Selfless and Less of Self.

Jan 27, 2010 00:55

There was a meeting in an opulent hotel dining room, a year and a half ago, another version of myself ago, a version that wore neckties for forty hours a week and processed insurance policies. The underwriting assistants were enjoying a company-paid meal to commiserate and discuss their successes, their techniques, their relationships with their underwriters.

I remember so little of this meeting. I don't remember what I ate. I remember that while I wasn't by any means a senior underwriting assistant I was the most senior of the class who had been hired within the previous two years.

I remember those who were senior to me expressing surprise when I rattled off the lengthy list of tasks I was asked to handle for one of my two underwriters. It was a lot, they said, that was asked of me. They didn't understand why I had so much on my plate.

I process the meaning of these observations very deliberately. By the time I arrived at any sort of conclusion or thought of action I had been let go from the job, ostensibly for inadequate performance of the same list of tasks whose length had so raised the eyebrows of my colleagues.

I'm not complaining about my superior loading me down with work. I agreed to do the work. I said yes, every time, with gusto. When my colleagues told me at that luncheon that I was doing an awful lot my initial reaction was a sense of pride. Yes. I stand before you thy trusty lieutenant, ready and willing to do whatever it takes to see the job done and done well.
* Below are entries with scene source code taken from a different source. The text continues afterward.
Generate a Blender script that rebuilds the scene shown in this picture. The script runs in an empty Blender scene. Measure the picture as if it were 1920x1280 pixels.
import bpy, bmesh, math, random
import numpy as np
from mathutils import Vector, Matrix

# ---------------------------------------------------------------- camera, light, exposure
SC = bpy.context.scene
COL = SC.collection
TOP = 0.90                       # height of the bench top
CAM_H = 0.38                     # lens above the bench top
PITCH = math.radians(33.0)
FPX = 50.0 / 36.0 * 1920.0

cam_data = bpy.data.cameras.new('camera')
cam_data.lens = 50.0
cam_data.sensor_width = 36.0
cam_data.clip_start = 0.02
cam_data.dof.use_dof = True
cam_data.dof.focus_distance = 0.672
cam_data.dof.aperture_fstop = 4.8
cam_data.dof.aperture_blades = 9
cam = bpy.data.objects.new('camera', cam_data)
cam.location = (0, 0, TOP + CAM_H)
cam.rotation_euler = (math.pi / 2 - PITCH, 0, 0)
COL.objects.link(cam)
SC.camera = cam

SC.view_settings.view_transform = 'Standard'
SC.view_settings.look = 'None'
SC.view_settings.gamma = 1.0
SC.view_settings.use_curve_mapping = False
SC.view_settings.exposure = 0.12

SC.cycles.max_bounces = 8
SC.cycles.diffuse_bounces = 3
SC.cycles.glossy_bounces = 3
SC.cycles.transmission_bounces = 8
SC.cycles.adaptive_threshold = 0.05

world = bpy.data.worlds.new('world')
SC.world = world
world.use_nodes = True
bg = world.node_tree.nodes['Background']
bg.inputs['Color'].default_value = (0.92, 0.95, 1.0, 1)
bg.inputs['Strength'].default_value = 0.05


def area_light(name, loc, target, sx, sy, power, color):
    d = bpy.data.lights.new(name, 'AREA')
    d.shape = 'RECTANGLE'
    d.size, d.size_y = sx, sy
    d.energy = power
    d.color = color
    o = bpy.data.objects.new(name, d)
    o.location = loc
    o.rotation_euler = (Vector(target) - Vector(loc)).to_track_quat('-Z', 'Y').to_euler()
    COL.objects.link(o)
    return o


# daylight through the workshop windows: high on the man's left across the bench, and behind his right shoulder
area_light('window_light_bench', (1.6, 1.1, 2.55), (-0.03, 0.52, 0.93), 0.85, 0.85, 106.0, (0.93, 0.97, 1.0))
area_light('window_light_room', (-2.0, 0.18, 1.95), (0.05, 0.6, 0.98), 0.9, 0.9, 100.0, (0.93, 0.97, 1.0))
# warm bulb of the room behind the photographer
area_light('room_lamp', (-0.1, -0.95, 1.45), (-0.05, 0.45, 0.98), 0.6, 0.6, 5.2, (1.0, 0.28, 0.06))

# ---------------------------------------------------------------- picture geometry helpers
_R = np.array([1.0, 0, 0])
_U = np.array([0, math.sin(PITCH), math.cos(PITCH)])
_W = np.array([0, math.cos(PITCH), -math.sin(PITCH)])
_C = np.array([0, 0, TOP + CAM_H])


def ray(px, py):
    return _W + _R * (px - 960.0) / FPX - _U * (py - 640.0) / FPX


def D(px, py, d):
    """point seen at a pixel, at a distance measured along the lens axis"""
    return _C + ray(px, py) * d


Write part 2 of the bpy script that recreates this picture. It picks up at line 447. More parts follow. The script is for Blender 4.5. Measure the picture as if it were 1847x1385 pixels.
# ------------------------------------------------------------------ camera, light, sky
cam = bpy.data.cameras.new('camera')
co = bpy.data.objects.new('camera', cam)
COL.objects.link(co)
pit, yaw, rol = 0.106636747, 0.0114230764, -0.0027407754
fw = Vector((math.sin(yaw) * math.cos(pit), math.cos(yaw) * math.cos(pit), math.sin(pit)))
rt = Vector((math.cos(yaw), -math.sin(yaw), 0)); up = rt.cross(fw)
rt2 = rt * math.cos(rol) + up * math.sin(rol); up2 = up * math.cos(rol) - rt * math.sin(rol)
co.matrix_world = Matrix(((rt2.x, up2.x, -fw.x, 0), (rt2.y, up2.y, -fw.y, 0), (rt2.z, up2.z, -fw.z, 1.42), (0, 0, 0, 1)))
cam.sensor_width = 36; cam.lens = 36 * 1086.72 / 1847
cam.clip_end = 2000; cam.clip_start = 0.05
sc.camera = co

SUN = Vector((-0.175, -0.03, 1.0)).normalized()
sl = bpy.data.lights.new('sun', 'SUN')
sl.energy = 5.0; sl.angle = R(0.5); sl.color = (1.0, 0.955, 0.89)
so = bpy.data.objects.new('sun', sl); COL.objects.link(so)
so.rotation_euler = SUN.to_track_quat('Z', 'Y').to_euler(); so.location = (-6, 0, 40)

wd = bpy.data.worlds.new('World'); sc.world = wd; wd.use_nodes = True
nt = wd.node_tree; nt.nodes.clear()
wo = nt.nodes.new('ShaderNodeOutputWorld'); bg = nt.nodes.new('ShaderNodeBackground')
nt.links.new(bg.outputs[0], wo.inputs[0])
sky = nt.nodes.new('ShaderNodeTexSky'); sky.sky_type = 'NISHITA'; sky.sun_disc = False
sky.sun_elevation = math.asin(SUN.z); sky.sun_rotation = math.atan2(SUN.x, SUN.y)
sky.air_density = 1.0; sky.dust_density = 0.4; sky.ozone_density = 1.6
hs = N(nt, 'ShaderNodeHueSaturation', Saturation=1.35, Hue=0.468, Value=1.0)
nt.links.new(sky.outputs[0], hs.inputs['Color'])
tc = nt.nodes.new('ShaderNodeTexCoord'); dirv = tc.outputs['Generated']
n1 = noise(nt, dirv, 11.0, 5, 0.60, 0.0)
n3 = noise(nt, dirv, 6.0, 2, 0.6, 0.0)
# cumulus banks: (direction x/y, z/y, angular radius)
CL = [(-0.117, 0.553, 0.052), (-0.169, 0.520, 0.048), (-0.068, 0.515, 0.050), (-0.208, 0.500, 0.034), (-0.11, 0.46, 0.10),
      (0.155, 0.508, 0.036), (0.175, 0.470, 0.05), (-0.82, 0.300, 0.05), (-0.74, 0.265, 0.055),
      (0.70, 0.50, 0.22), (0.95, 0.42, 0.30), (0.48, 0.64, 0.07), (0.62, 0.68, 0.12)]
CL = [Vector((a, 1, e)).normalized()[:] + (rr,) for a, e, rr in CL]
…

I tolerate a lot. I'm quick to respond to requests with "no problem" and I maintain a wide radius of destinations that are not out my way. I don't know if this comes across as doormat behavior or self-important nobility bullshit.

The point is that I'm willing to accept conditions far below the accepted conditions of other reasonable people. It might be a pathological need to be liked by everybody or it might be a learned behavior based on my history of avoiding and defusing conflict. The problem, I'm realizing, is that I've gradually lost a sense of what exactly it is that I myself want. I know the base level of almost everything that I might need to survive but my perception of what I might desire beyond that is hazy.

It's not that I'm not selfish. I know where my selfishness lies. But I treat my selfishness as one would treat a Dickensian orphan, as something that seems to exist only to inconvenience the glistening facade of my soul. Ego is self and this other quality is only self-ish. If it must live here please see that it stays in the cellar when company is calling.

It's as though my attempts to be selfless have led me to become less of myself. It leads me to wonder how much stock I ever put in my dreams in the first place, how much fight I really keep in the furnace.

Socrates and Sartre have slightly differing opinions on the relationship of do and be. Right now I'm just trying to figure out my want as it relates to either.